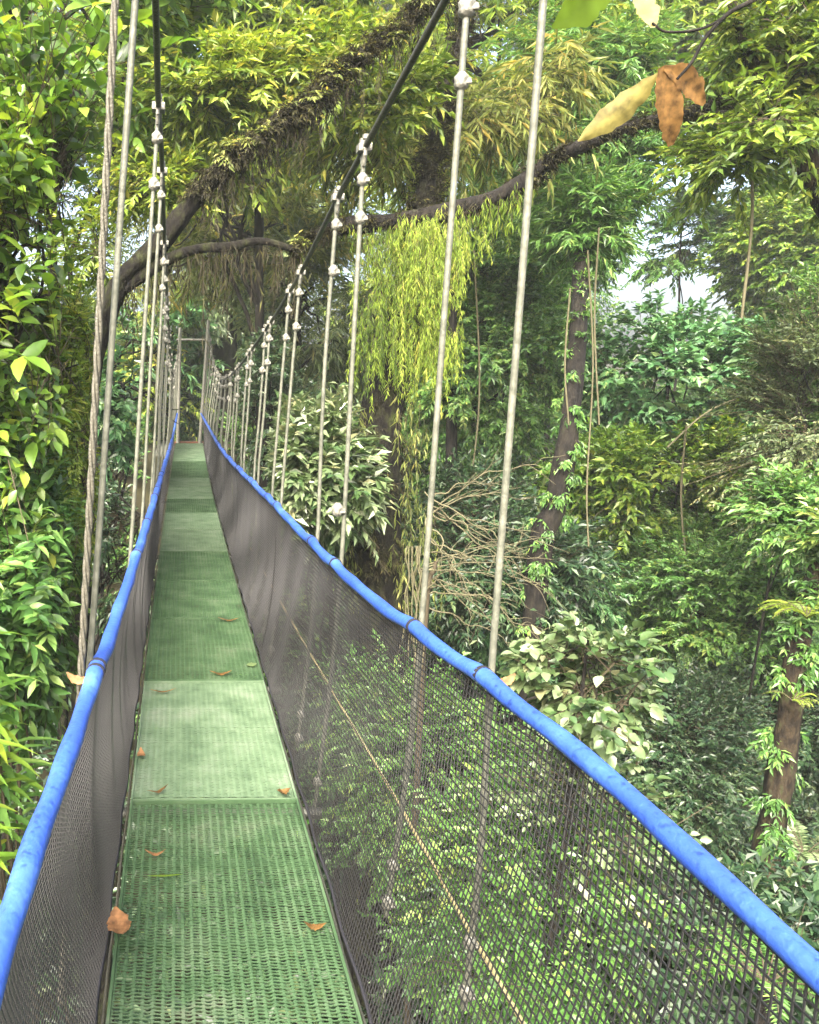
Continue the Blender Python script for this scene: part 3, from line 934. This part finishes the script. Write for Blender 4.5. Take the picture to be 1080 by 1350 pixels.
mb = MB(); coat(mb, bough, br, 170, dict(TUFT, L=.05, W=.014, twig=.08)); coat(mb, tp, [.34, .29, .17, .09, .05], 260, dict(TUFT, L=.06, W=.016), .2, .9); mb.build('dark_moss', [M['leaf_brown'], M['twig']], mt)
mb = MB()
k = 260
a = bough[rng.integers(6, 26, k)] + rng.normal(0, .05, (k, 3)) - UP * .04
hanging(mb, a, np.clip(rng.exponential(.12, k), .03, .4), .09, .012, 34, dark=.15)
# bright curtain
n = 820
anc = np.stack([P(x, y, 8.3) for x, y in zip(np.clip(rng.normal(560, 19, n), 515, 600), rng.uniform(285, 440, n))])
anc[:, 1] += rng.normal(0, .16, n)
cc_ = np.array([P(x, y, 8.3) for x, y in zip(rng.normal(562, 21, 46), 290 + 170 * rng.uniform(0, 1, 46) ** 1.3)])
ii = rng.integers(0, 46, n)
anc = cc_[ii] + rng.normal(0, 1, (n, 3)) * np.array([.05, .12, .09])
lc_ = rng.gamma(2.2, .2, 46)
hanging(mb, anc, np.clip(lc_[ii] * rng.uniform(.4, 1.0, n), .1, 1.1), .064, .009, 95, dark=-.04, sway=.06)
n = 170
anc = np.stack([P(x, y, 8.2) for x, y in zip(rng.normal(503, 19, n), rng.uniform(295, 470, n))])
anc[:, 1] += rng.normal(0, .12, n)
hanging(mb, anc, np.clip(rng.gamma(2.0, .14, n), .06, .8), .064, .009, 80, dark=.2, sway=.05)
mb.build('moss_curtain', [M['leaf_moss'], M['twig']], mt)
mb = MB()
n = 120
anc = np.stack([P(x, y, 8.2) for x, y in zip(np.where(rng.uniform(size=n) < .6, rng.normal(545, 13, n), rng.normal(468, 11, n)), rng.uniform(510, 790, n))])
anc[:, 1] += rng.normal(0, .12, n)
hanging(mb, anc, rng.uniform(.12, .5, n), .10, .016, 30, dark=.1)
mb.build('epiphyte_fronds', [M['leaf_olive'], M['twig']], mt)
mb = MB()
cl = np.vstack([ell_clumps(P(x, y, 9.6), (.5, .4, .35), 5, .3) for x, y in ((590, 170), (530, 190), (470, 180), (650, 150), (720, 110))])
foliage(mb, cl, dict(LANCE, L=.2, W=.028))
mb.build('crown', [M['leaf_olive'], M['twig']], mt)

# big mossy limb tree on the left
DL = 7.4
lb_ = P(120, 620, DL); b = np.array([lb_[0], DL, float(ground_z(lb_[0], DL))])
lt = empty('leaning_tree', b)
tag(lt, 'tree whose thick dark mossy limb slants up across the bridge from left', 'tree')
tp = smooth_curve([b, P(105, 760, DL), P(118, 520, DL), P(150, 385, DL), P(215, 318, DL), (P(290, 225, DL)), P(350, 175, DL), P(410, 135, DL), P(450, 92, DL + .1), P(520, 40, DL + .2), P(590, -20, DL + .3), P(720, -130, DL + .5)], 90)
mb = MB(); tube(mb, tp, np.interp(np.linspace(0, 1, 90), [0, .2, .45, .7, 1], [.14, .09, .082, .074, .045]), 14, rough=.16)
mb.build('trunk', M['bark_moss'], lt)
lim2 = curve_px([(165, 380, DL), (215, 345, DL), (260, 328, DL - .1), (300, 326, DL - .2), (345, 318, DL - .2), (390, 330, DL - .2)], 26)
mb = MB(); tube(mb, lim2, np.linspace(.06, .025, 26), 9, rough=.1); mb.build('branch', M['bark_moss'], lt)
mb = MB()
k = 300
a = tp[rng.integers(38, 84, k)] + rng.normal(0, .05, (k, 3)) - UP * .08
hanging(mb, a, np.clip(rng.exponential(.12, k), .03, .5), .09, .012, 34, dark=.25)
k = 120
a = lim2[rng.integers(0, 26, k)] + rng.normal(0, .03, (k, 3)) - UP * .03
hanging(mb, a, np.clip(rng.exponential(.22, k), .05, .8), .13, .014, 20, dark=.1)
cl = np.hstack([tp[rng.integers(30, 88, 46)] + rng.normal(0, .04, (46, 3)) + UP * .04, np.full((46, 1), .06)])
cl = np.vstack([cl, np.hstack([lim2[rng.integers(0, 26, 24)] + UP * .03, np.full((24, 1), .08)])])
mb.build('hanging_moss', [M['leaf_brown'], M['twig']], lt)
mb = MB(); coat(mb, tp, [.14, .09, .082, .074, .045], 420, dict(TUFT, L=.045, W=.014, twig=.08), .3, .95); coat(mb, lim2, [.06, .03], 90, dict(TUFT, L=.045, W=.014, twig=.07)); mb.build('dark_moss', [M['leaf_brown'], M['twig']], lt)
mb = MB()
foliage(mb, cl, dict(sprays=8, nleaf=9, L=.06, W=.02, twig=.12, hang=.3, droop=.3, twr=.002))
mb.build('bark_moss_tufts', [M['leaf_olive'], M['twig']], lt)
mb = MB()
cl = np.vstack([ell_clumps(P(x, y, DL + 1.1), (.4, .4, .3), 4, .25) for x, y in ((230, 250), (330, 120), (420, 70), (250, 120), (490, 120), (150, 330))])
foliage(mb, cl, dict(MIDL, L=.13))
mb.build('crown', [M['leaf_yellow'], M['twig']], lt)


def free_tree(name, label, cat, trunk_px, radii, bark, clumps, spec, leaf, extra=None):
    pts = [P(*q) for q in trunk_px]
    g = pts[0].copy(); g[2] = float(ground_z(g[0], g[1]))
    root = empty(name, g); tag(root, label, cat)
    if pts[0][2] > g[2] + .3:
        pts = [g] + pts; radii = [radii[0] * 1.15] + list(radii)
    k = len(pts) * 7
    tp = smooth_curve(pts, k)
    mb = MB(); tube(mb, tp, np.interp(np.linspace(0, 1, k), np.linspace(0, 1, len(radii)), radii), 11, rough=.08)
    mb.build('trunk', M[bark], root)
    mb = MB()
    coat(mb, tp, radii, 90 if bark == 'bark' else 60, TUFT if bark == 'bark' else dict(TUFT, L=.07, W=.025), .1, 1)
    foliage(mb, np.vstack([ell_clumps(P(x, y, d), (rx * d / FPX, .5, ry * d / FPX), n, r) for x, y, d, rx, ry, n, r in clumps]), spec)
    mb.build('crown', [M[leaf], M['twig']], root)
    return root, tp


t1, tp1 = free_tree('tall_tree', 'dark slim trunk with lianas standing in the forest left of the blue-green tree', 'tree',
          [(706, 780, 8.7), (733, 665, 8.7), (750, 560, 8.8), (762, 440, 9.3), (768, 340, 9.9), (778, 230, 10.5), (792, 100, 11)], [.115, .125, .11, .095, .095, .09, .07, .05], 'bark',
          [(790, 230, 10.9, 60, 60, 10, .35), (775, 285, 10.0, 22, 40, 5, .12), (770, 120, 11.2, 70, 60, 10, .5)], dict(SMALL, L=.14), 'leaf_mid')
for xs_ in ([(775, 330), (782, 480), (774, 640), (776, 720)], [(752, 380), (745, 480), (750, 560)], [(790, 300), (784, 420), (790, 560)]):
    mb = MB(); tube(mb, curve_px([(x, y, 8.55) for x, y in xs_], 24), .009, 6, rough=.1); mb.build('liana', M['twig_dry'], t1)

t2, tp2 = free_tree('mossy_tree', 'brown mossy trunk with ferns and climbing leaves, lower right beyond the handrail', 'tree',
          [(1005, 1170, 6.3), (1020, 1080, 6.3), (1038, 960, 6.35), (1056, 830, 6.4), (1086, 740, 6.5), (1150, 650, 6.8), (1260, 520, 7.2)], [.115, .105, .095, .085, .075, .07, .06, .05], 'bark_orange',
          [(1092, 690, 6.5, 24, 40, 5, .10), (1090, 600, 8.5, 40, 60, 12, .2), (1095, 450, 8.7, 40, 110, 12, .26)], dict(SMALL, L=.075, W=.032), 'leaf_mid')
mb = MB(); fern(mb, P(1064, 815, 6.22), 11, .42); fern(mb, P(1046, 925, 6.2), 7, .24)
mb.build('fern', [M['leaf_yellow'], M['twig']], t2)

t3, tp3 = free_tree('branching_tree', 'yellowish knotted trunk with dark crooked branches in the upper right', 'tree',
          [(1240, 560, 7.6), (1130, 340, 7.4), (1078, 250, 7.3), (1062, 205, 7.3), (1040, 160, 7.2), (1005, 110, 7.1), (975, 40, 7.0), (950, -60, 7.0)], [.1, .09, .085, .08, .06, .045, .035, .03], 'bark_orange',
          [(1040, 60, 7.2, 70, 60, 9, .25), (990, 190, 7.2, 40, 30, 5, .18)], dict(MIDL, L=.11, W=.04), 'leaf_yellow')
for pts_ in ([(1060, 190), (1085, 120), (1045, 70), (1015, 40), (1005, -20)], [(1045, 165), (990, 150), (940, 148)], [(1028, 75), (1055, 40), (1090, -10)]):
    mb = MB(); tube(mb, curve_px([(x, y, 7.2) for x, y in pts_], 26), np.linspace(.03, .014, 26), 7, rough=.1); mb.build('branch', M['bark'], t3)

# second dark forked trunk behind moss curtain handled by tree(); dry twig shrub
db = P(560, 860, 6.4); b = np.array([db[0], 6.4, float(ground_z(db[0], 6.4))])
dt = empty('dry_shrub', b)
tag(dt, 'leafless shrub of pale dry twigs fanning out beside the moss-draped trunk', 'shrub')
mb = MB()
tube(mb, smooth_curve([b, P(558, 860, 6.4), P(575, 740, 6.4)], 14), np.linspace(.035, .016, 14), 7)
mb.build('stem', M['twig'], dt)
mb = MB()
for q in range(24):
    y0 = rng.uniform(640, 800); x0 = 562 + (740 - y0) * .08
    a = P(x0 + rng.normal(0, 6), y0, 6.4)
    e = P(rng.uniform(610, 735), y0 + rng.uniform(-60, 110), 6.2 + rng.normal(0, .35))
    cp = limb(a, e, 10, rng.uniform(-.05, .18), .02)
    tube(mb, cp, np.linspace(.0075, .0022, 20), 5)
    for w in range(6):
        j = int(rng.integers(6, 18))
        dd = norm(norm(e - a) * .8 + rng.normal(0, .5, 3))
        tube(mb, limb(cp[j], cp[j] + dd * rng.uniform(.08, .28), 4, .05, .03), np.linspace(.0032, .0014, 8), 4, caps=False)
for q in range(9):
    x0 = rng.uniform(535, 556)
    tube(mb, limb(P(x0, 720, 6.3), P(x0 + rng.normal(0, 5), 880, 6.3), 9, .0, .012), .005, 5)
mb.build('twig', M['twig_dry'], dt)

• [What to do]
Identify lines with the string "from". Copy each one.

• [Correct output]
Continue the Blender Python script for this scene: part 3, from line 934. This part finishes the script. Write for Blender 4.5. Take the picture to be 1080 by 1350 pixels.
tag(lt, 'tree whose thick dark mossy limb slants up across the bridge from left', 'tree')